Punctuality and reliability, for me, remain the most important attributes of a life model, and I was keen to arrive early for this session at The Sun. Regular Moon and Nude organiser, Aless was away and had handed the reins to her dad, Stephen – a frequent artist at the venue. I suspect I only got this booking because over the years I’ve been consistently on-time and low maintenance. Indeed, on this occasion I had allowed an extra half-hour for travel when setting out from home in Essex…

…so imagine my dismay, therefore, on finding the next two trains were cancelled and all others running horribly late.

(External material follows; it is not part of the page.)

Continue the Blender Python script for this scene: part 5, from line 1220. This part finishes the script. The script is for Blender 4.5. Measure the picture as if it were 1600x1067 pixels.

No good ever comes of a lorry hitting a railway bridge. After much fretful timetable checking and journey re-planning, I realised it was likely I could do no better than be ten minutes late. The small mercy of excellent DLR and tube connections, plus a jog from Clapham Common station, meant in practice I burst through the pub door at five past seven. Inside, I found Stephen trying anxiously to phone me – he hadn’t picked up the text message I’d sent him an hour before.

Without further ado, I stripped off and plunged myself into the round of 22 artists – the most I’ve ever seen there – for an opening 5-minute pose. I still hadn’t got my breath back, and felt physically out of sorts, but the show must go on: 4-minutes, 3, 2, 1, 15 and 20-minutes up to a break. It was a relief to get through that first half intact. At the interval I robed and recomposed myself. I’d been shivery, had a touch of cramp and an unsettled stomach, but the postures held firm.

Two poses occupied the second half: 30-minutes sitting on the floor, and 25-minutes seated upon a high stool. These enabled us to over-run the session by 5-10 minutes as compensation for our late start. Honour was satisfied; I hope the artists were too. Certainly Stephen was more relaxed than when I found him. He’d reached a point of confronting the real possibility of having to model himself. I felt guilty for bringing him to that precipice – but, who knows, maybe one day he’ll want to take the plunge.